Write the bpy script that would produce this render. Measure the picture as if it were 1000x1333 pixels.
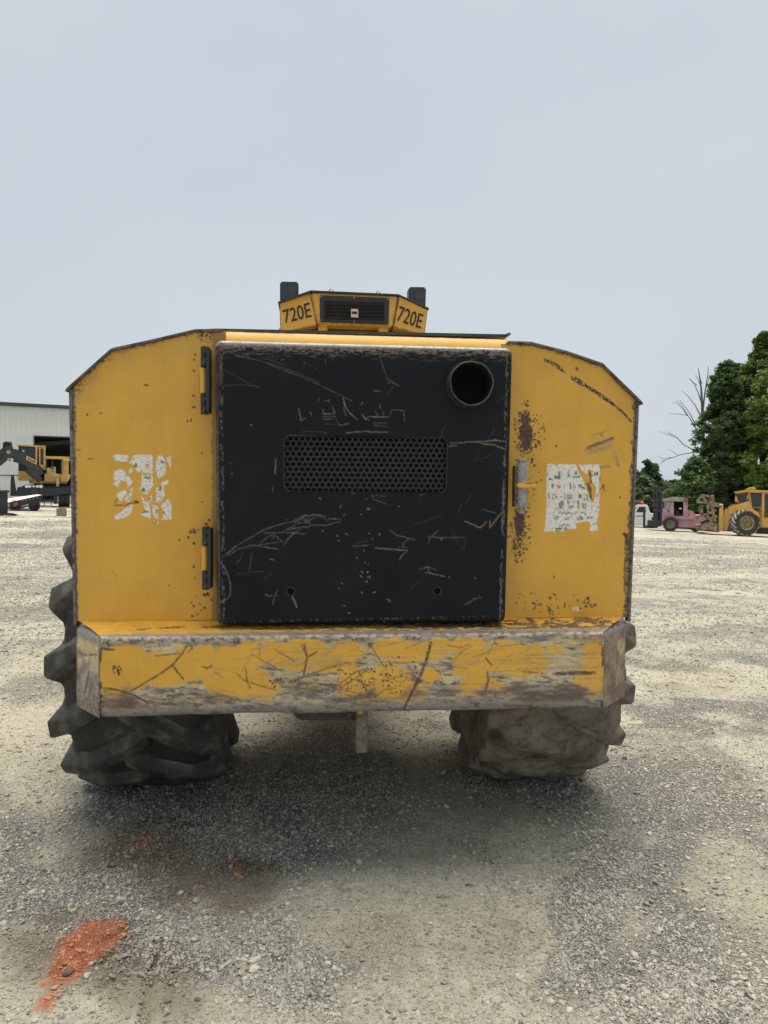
import bpy, bmesh, math, random
import numpy as np
from mathutils import Vector, Matrix

for o in list(bpy.data.objects):
    bpy.data.objects.remove(o)
random.seed(7)
SC = bpy.context.scene
COL = SC.collection

# ------------------------------------------------------------------ camera
F, PCX, PCY = 960.0, 500.0, 666.5            # focal length and centre in photo pixels (1000 x 1333)
CAM = np.array([0.0, 0.0, 1.7])
YAW, PITCH, ROLL = 0.0935, 0.0255, 0.0083
_fw = np.array([math.sin(YAW)*math.cos(PITCH), math.cos(YAW)*math.cos(PITCH), -math.sin(PITCH)])
_r = np.array([math.cos(YAW), -math.sin(YAW), 0.0])
_u = np.cross(_r, _fw)
RT = math.cos(ROLL)*_r + math.sin(ROLL)*_u
UP = -math.sin(ROLL)*_r + math.cos(ROLL)*_u
FW = _fw
cam_data = bpy.data.cameras.new('camera')
cam = bpy.data.objects.new('camera', cam_data)
COL.objects.link(cam)
cam_data.sensor_fit = 'VERTICAL'
cam_data.sensor_height = 36.0
cam_data.lens = 36.0*F/1333.0
cam_data.clip_start = 0.05
cam_data.clip_end = 3000.0
m = Matrix.Identity(4)
for i in range(3):
    m[i][0], m[i][1], m[i][2], m[i][3] = RT[i], UP[i], -FW[i], CAM[i]
cam.matrix_world = m
SC.camera = cam

# ------------------------------------------------------------------ sky, sun, exposure
SUN_EL, SUN_AZ = math.radians(79), math.radians(10)      # sun stands beyond the machine, a little to the right
world = bpy.data.worlds.new('World')
SC.world = world
world.use_nodes = True
wn, wl = world.node_tree.nodes, world.node_tree.links
wn.clear()
out = wn.new('ShaderNodeOutputWorld')
bg = wn.new('ShaderNodeBackground'); bg.inputs['Strength'].default_value = 0.1
sky = wn.new('ShaderNodeTexSky'); sky.sky_type = 'NISHITA'; sky.sun_disc = False
sky.sun_elevation = SUN_EL; sky.sun_rotation = SUN_AZ
sky.air_density = 1.0; sky.dust_density = 4.0; sky.ozone_density = 1.0
tc = wn.new('ShaderNodeTexCoord')
mp = wn.new('ShaderNodeMapping'); mp.inputs['Scale'].default_value = (1.0, 1.0, 2.6)
nz = wn.new('ShaderNodeTexNoise'); nz.inputs['Scale'].default_value = 1.3; nz.inputs['Detail'].default_value = 5.0
nz.inputs['Roughness'].default_value = 0.45
cr = wn.new('ShaderNodeValToRGB')                         # thin even overcast, faintly uneven
cr.color_ramp.elements[0].position = 0.3; cr.color_ramp.elements[0].color = (4.40, 5.02, 5.55, 1)
cr.color_ramp.elements[1].position = 0.75; cr.color_ramp.elements[1].color = (5.35, 5.72, 6.05, 1)
mx = wn.new('ShaderNodeMix'); mx.data_type = 'RGBA'; mx.inputs[0].default_value = 0.88
wl.new(tc.outputs['Generated'], mp.inputs['Vector']); wl.new(mp.outputs['Vector'], nz.inputs['Vector'])
wl.new(nz.outputs['Fac'], cr.inputs['Fac'])
wl.new(sky.outputs['Color'], mx.inputs[6]); wl.new(cr.outputs['Color'], mx.inputs[7])
wl.new(mx.outputs[2], bg.inputs['Color']); wl.new(bg.outputs['Background'], out.inputs['Surface'])

sun_data = bpy.data.lights.new('sun', 'SUN')
sun_data.energy = 4.2; sun_data.angle = math.radians(62); sun_data.color = (1.0, 0.945, 0.835)
sun = bpy.data.objects.new('sun', sun_data); COL.objects.link(sun)
sd = Vector((math.sin(SUN_AZ)*math.cos(SUN_EL), math.cos(SUN_AZ)*math.cos(SUN_EL), math.sin(SUN_EL)))
sun.rotation_euler = sd.to_track_quat('Z', 'Y').to_euler()
sun.location = (0, 0, 30)

SC.view_settings.view_transform = 'Standard'
SC.view_settings.look = 'None'
SC.view_settings.exposure = 0.35
SC.view_settings.gamma = 1.0
SC.view_settings.use_curve_mapping = False
SC.render.engine = 'CYCLES'

# ------------------------------------------------------------------ measuring helpers (photo pixel <-> point in the place)
def ray(px, py):
    return FW + (px-PCX)/F*RT + (PCY-py)/F*UP
def W(px, py, Y, tilt=0.0):                    # the point seen at a pixel on the upright plane y = Y - tilt*(z-1.1)
    d = ray(px, py)
    t = (Y - tilt*(CAM[2]-1.1) - CAM[1])/(d[1] + tilt*d[2])
    return CAM + t*d
def at(px, py, depth):                         # the point seen at a pixel at a given depth
    return CAM + depth*ray(px, py)
def proj(X, Y, Z):
    dx, dy, dz = X-CAM[0], Y-CAM[1], Z-CAM[2]
    w = dx*FW[0]+dy*FW[1]+dz*FW[2]
    return (PCX + F*(dx*RT[0]+dy*RT[1]+dz*RT[2])/w, PCY - F*(dx*UP[0]+dy*UP[1]+dz*UP[2])/w)

# ------------------------------------------------------------------ noise on arrays
def _hash(ix, iy, seed):
    n = (ix.astype(np.int64)*374761393 + iy.astype(np.int64)*668265263 + seed*982451653) & 0xffffffff
    n = ((n ^ (n >> 13))*1274126177) & 0xffffffff
    n = ((n ^ (n >> 16))*2246822519) & 0xffffffff
    return ((n ^ (n >> 15)) & 0xffffff)/float(0xffffff)
def vnoise(x, y, seed=0):
    ix, iy = np.floor(x), np.floor(y)
    fx, fy = x-ix, y-iy
    fx, fy = fx*fx*(3-2*fx), fy*fy*(3-2*fy)
    a, b = _hash(ix, iy, seed), _hash(ix+1, iy, seed)
    c, d = _hash(ix, iy+1, seed), _hash(ix+1, iy+1, seed)
    return (a*(1-fx)+b*fx)*(1-fy)+(c*(1-fx)+d*fx)*fy
def fbm(x, y, seed=0, oct=4, gain=0.5):
    s = 0.0; a = 1.0; t = 0.0
    for k in range(oct):
        s = s + a*vnoise(x*2**k+17.3*k, y*2**k-9.1*k, seed+k*13); t += a; a *= gain
    return s/t
def sstep(a, b, x):
    t = np.clip((x-a)/(b-a), 0, 1)
    return t*t*(3-2*t)
class Paint:                                   # wear masks kept per vertex of a dense sheet
    def __init__(s, PX, PY):
        s.PX, s.PY = PX.ravel(), PY.ravel()
        s.ch = {k: np.zeros(s.PX.size) for k in ('steel', 'rust', 'dark', 'paper', 'ink', 'cream', 'scuff', 'warm')}
        s.jx = s.PX + (fbm(s.PX/3, s.PY/3, 3, 2)-.5)*3.2
        s.jy = s.PY + (fbm(s.PX/3, s.PY/3, 91, 2)-.5)*3.2
        s.n1 = fbm(s.PX/2.0, s.PY/2.0, 5, 3)
        s.n2 = fbm(s.PX/9.0, s.PY/9.0, 8, 4)
    def add(s, ch, v): s.ch[ch] = np.maximum(s.ch[ch], np.clip(v, 0, 1))
    def cut(s, ch, v): s.ch[ch] = s.ch[ch]*(1-np.clip(v, 0, 1))
    def stroke(s, ch, pts, w=1.0, val=0.6, o=(0, 0), k=1.0, broken=0.25, soft=0.9, ends=True):
        P = [(o[0]+a*k, o[1]+b*k) for a, b in pts]
        pad = w+3
        L = sum(math.dist(P[i], P[i+1]) for i in range(len(P)-1)); acc = 0
        for i in range(len(P)-1):
            (x0, y0), (x1, y1) = P[i], P[i+1]
            q = np.where((s.PX > min(x0, x1)-pad) & (s.PX < max(x0, x1)+pad) & (s.PY > min(y0, y1)-pad) & (s.PY < max(y0, y1)+pad))[0]
            l = math.hypot(x1-x0, y1-y0)
            if q.size and l > 0:
                px = s.PX[q]+(s.jx[q]-s.PX[q])*.35; py = s.PY[q]+(s.jy[q]-s.PY[q])*.35
                t = np.clip(((px-x0)*(x1-x0)+(py-y0)*(y1-y0))/(l*l), 0, 1)
                d = np.hypot(px-x0-t*(x1-x0), py-y0-t*(y1-y0))
                tt = (acc+t*l)/L
                ww = w*(.45+.55*np.sqrt(np.clip(4*tt*(1-tt), 0, 1))) if ends else w
                v = val*(1-sstep(ww*.5, ww*.5+soft, d))*(1-broken*(s.n1[q] < .45))
                s.ch[ch][q] = np.maximum(s.ch[ch][q], v)
            acc += l
    def dot(s, ch, x, y, r, val=.9):
        q = np.where((abs(s.PX-x) < r+3) & (abs(s.PY-y) < r+3))[0]
        d = np.hypot(s.jx[q]-x, s.jy[q]-y)
        s.ch[ch][q] = np.maximum(s.ch[ch][q], val*(1-sstep(r*.7, r*.7+.8, d)))
    def inside(s, poly, o=(0, 0), k=1.0, rag=1.0):
        X = s.PX+(s.jx-s.PX)*rag; Y = s.PY+(s.jy-s.PY)*rag
        P = [(o[0]+a*k, o[1]+b*k) for a, b in poly]
        q = np.zeros(X.size, bool); j = len(P)-1
        for i in range(len(P)):
            (xi, yi), (xj, yj) = P[i], P[j]
            if yi != yj:
                q ^= ((yi > Y) != (yj > Y)) & (X < (xj-xi)*(Y-yi)/(yj-yi)+xi)
            j = i
        return q.astype(float)
    def ell(s, cx, cy, rx, ry, rag=1.0):
        return 1-np.sqrt(((s.PX+(s.jx-s.PX)*rag-cx)/rx)**2+((s.PY+(s.jy-s.PY)*rag-cy)/ry)**2)
    def speckle(s, ch, cx, cy, rx, ry, n, rmin, rmax, seed, val=.95):
        rg = random.Random(seed)
        for _ in range(n):
            a, q = rg.uniform(0, 6.283), rg.random()**.6
            s.dot(ch, cx+math.cos(a)*rx*q, cy+math.sin(a)*ry*q, rg.uniform(rmin, rmax)*(rg.random()*.7+.5), val)
    def store(s, me):
        for nm, ks in (('wear', ('steel', 'rust', 'dark', 'paper')), ('wear2', ('ink', 'cream', 'scuff', 'warm'))):
            at_ = me.attributes.new(nm, 'FLOAT_COLOR', 'POINT')
            arr = np.stack([s.ch[k] for k in ks], 1).astype(np.float32)
            at_.data.foreach_set('color', arr.ravel())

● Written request
Give back exactly the lines from the first line of the data through the line with "COL = SC.collection", pictures excluded.

● Complete response
Write the bpy script that would produce this render. Measure the picture as if it were 1000x1333 pixels.
import bpy, bmesh, math, random
import numpy as np
from mathutils import Vector, Matrix

for o in list(bpy.data.objects):
    bpy.data.objects.remove(o)
random.seed(7)
SC = bpy.context.scene
COL = SC.collection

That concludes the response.